Should I Hire a Publicist?


Should I Hire a Publicist?

Another of the popular author questions. In general, no, it’s probably not a good idea. At least for (most) fiction. Publicists can do fabulous things for authors. But now that so few newspapers or major media review books and, instead, digital media has blossomed as the prime engine for publicizing books, it really doesn’t make sense to take a good portion of your advance and hire a publicist who will come in five months before pub date and do all the things that an in-house team — who will be meeting and planning your book’s strategy together — will do.

If you’ve written several books, it might make sense to hire an assistant rather than a publicist. That assistant can work out a promotion plan for you that rolls out year-round. She (or he) can help you with social media, with Twitter, and with getting out an e-mail newsletter to fans and bookstores. An in-house publicist can invest about six weeks getting out the word on your book. After that, it’s time for her to move on to other projects.

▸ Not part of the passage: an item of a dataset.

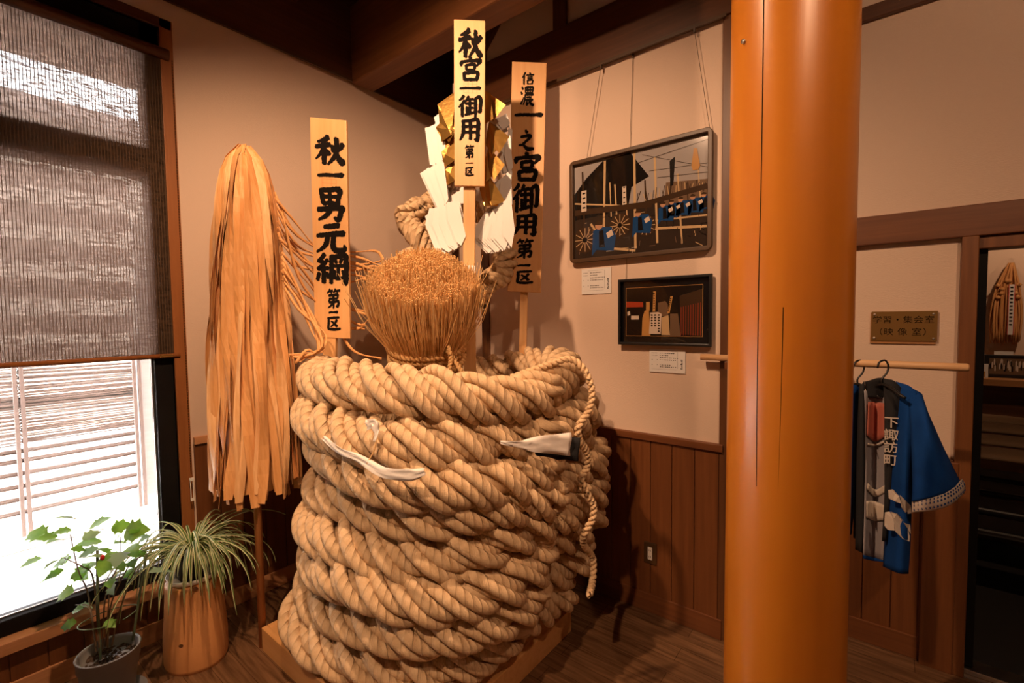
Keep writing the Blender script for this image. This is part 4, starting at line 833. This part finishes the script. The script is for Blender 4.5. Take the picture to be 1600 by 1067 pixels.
def patch(px_rows, b, bulge=0.0, nu=10, nv=14, m=None):
    """px_rows: list of rows, each a list of (x, y, depth); a smooth patch through them"""
    rows = [spline([at(*p) for p in r_], nu) for r_ in px_rows]; rows = np.array(rows); Q = np.zeros((nv, nu, 3))
    for j in range(nu): Q[:, j] = spline(rows[:, j], nv)
    uu = np.linspace(0, math.pi, nu)
    Q -= FW*(bulge*np.sin(uu))[None, :, None]; b.grid(Q, m); return Q
def hanger(t, x, y0, dep, wdx, slope):
    b = MB(); hk = [(x-9, 575, dep), (x-6, 566, dep), (x+3, 563, dep), (x+8, 571, dep), (x+6, 582, dep), (x-2, 592, dep), (x-2, 600, dep)]
    b.tube(spline([at(*p) for p in hk], 20), .0035, 8); b.build('hanger_hook', black_m, t, True)
    MB().tube(spline([at(x-30, 616, dep+.10), at(x-2, 600, dep), at(x+34, 622, dep-.10)], 12), .006, 8).build('hanger_bar', black_m, t, True)
hp = thing('happi_coat', 'bright blue festival coat with white rope motif on a black hanger', 'coat', at(1385, 895, 1.78))
hanger(hp, 1380, 563, 1.80, 0, 0)
b = MB(); patch([[(1400, 596, 1.79), (1415, 602, 1.765), (1432, 613, 1.72)], [(1398, 650, 1.78), (1412, 650, 1.73), (1430, 660, 1.70)], [(1392, 710, 1.78), (1408, 712, 1.715), (1427, 722, 1.70)], [(1387, 780, 1.78), (1404, 780, 1.715), (1424, 792, 1.70)], [(1384, 835, 1.78), (1401, 838, 1.71), (1422, 850, 1.70)], [(1380, 885, 1.77), (1398, 892, 1.71), (1419, 896, 1.70)]], b, .015, 14, 30)
b.build('front_panel', blue_m, hp, True, solid=.003)
b = MB(); patch([[(1418, 603, 1.76), (1432, 614, 1.74), (1436, 618, 1.76)], [(1422, 660, 1.69), (1440, 650, 1.66), (1456, 662, 1.72)], [(1425, 715, 1.66), (1452, 700, 1.62), (1478, 708, 1.69)], [(1426, 760, 1.65), (1462, 742, 1.60), (1500, 752, 1.68)], [(1425, 784, 1.65), (1466, 768, 1.60), (1507, 760, 1.68)]], b, .02, 14, 24)
b.build('sleeve', blue_m, hp, True, solid=.003)
b = MB(); patch([[(1434, 616, 1.79), (1436, 617, 1.80), (1438, 618, 1.81)], [(1424, 715, 1.74), (1452, 705, 1.76), (1480, 712, 1.75)], [(1424, 790, 1.72), (1464, 778, 1.75), (1506, 762, 1.70)]], b, 0, 8, 12); b.build('sleeve', blue_m, hp, True, solid=.003)
b = MB(); Qc = patch([[(1425, 784, 1.653), (1466, 767, 1.603), (1503, 748, 1.683)], [(1425, 792, 1.655), (1466, 778, 1.60), (1508, 758, 1.68)], [(1425, 801, 1.66), (1466, 789, 1.61), (1507, 770, 1.69)]], b, .023, 14, 9); b.build('sleeve_cuff', offw_m, hp, True, solid=.002)
b = MB()
for i in range(17):
    for j in range(3):
        u = (i+.5)/17*13; v = 1.3+j*2.6; iu, iv = int(u), int(v); p_ = Qc[iv, iu]*(1-(u-iu))+Qc[iv, iu+1]*(u-iu); n_ = -FW
        b.prism([p_+n_*.0018+.0042*(math.cos(a)*RT*.8+math.sin(a)*UP) for a in np.linspace(0, 2*math.pi, 8, endpoint=False)], n_*.0006)
b.build('dot_pattern', blue_m, hp)
b = MB(); patch([[(1352, 596, 1.86), (1366, 590, 1.83), (1386, 592, 1.81)], [(1354, 620, 1.86), (1370, 622, 1.86), (1386, 620, 1.82)]], b, .02, 10, 8); b.build('neck_band', blackcloth_m, hp, True, solid=.004)
b = MB(); Qk = patch([[(1380, 592, 1.80), (1394, 594, 1.785), (1408, 606, 1.77)], [(1382, 640, 1.785), (1394, 640, 1.765), (1406, 642, 1.765)], [(1382, 700, 1.775), (1391, 700, 1.765), (1400, 700, 1.765)], [(1382, 780, 1.77), (1386, 780, 1.765), (1391, 780, 1.766)], [(1378, 845, 1.765), (1382, 845, 1.762), (1386, 845, 1.765)]], b, .004, 8, 24); b.build('collar_band', blackcloth_m, hp, True, solid=.004)
for k, ch in enumerate('下諏訪町'):
    o_ = at(1393-.5*k, 661+19.5*k, 1.754-.001*k); text_mesh(ch, .046, o_, RT+FW*-.5, (0, 0, 1), offw_m, 'collar_lettering', hp, .0004, .0005)
b = MB(); patch([[(1350, 596, 1.87), (1347, 598, 1.86), (1343, 602, 1.86)], [(1353, 680, 1.86), (1346, 680, 1.84), (1340, 680, 1.86)], [(1352, 780, 1.86), (1346, 780, 1.84), (1338, 780, 1.86)], [(1350, 866, 1.86), (1344, 862, 1.84), (1337, 858, 1.86)]], b, .006, 6, 16); b.build('collar_band', blackcloth_m, hp, True, solid=.004)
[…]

Authors of nonfiction (and historical fiction) should discuss the value of a publicist with their agents and editors. Certainly there are a lot of practical ways that a dedicated publicist may make a significant difference for nonfiction titles. But unless there are good reasons to conclude that your publisher doesn’t have sufficient manpower and/or enthusiasm to promote your book, it’s probably best to stick with your publisher’s team.

Whatever you decide to do, decide early! Don’t hire a publicist two months out from publication. Start looking for someone seven or eight months earlier.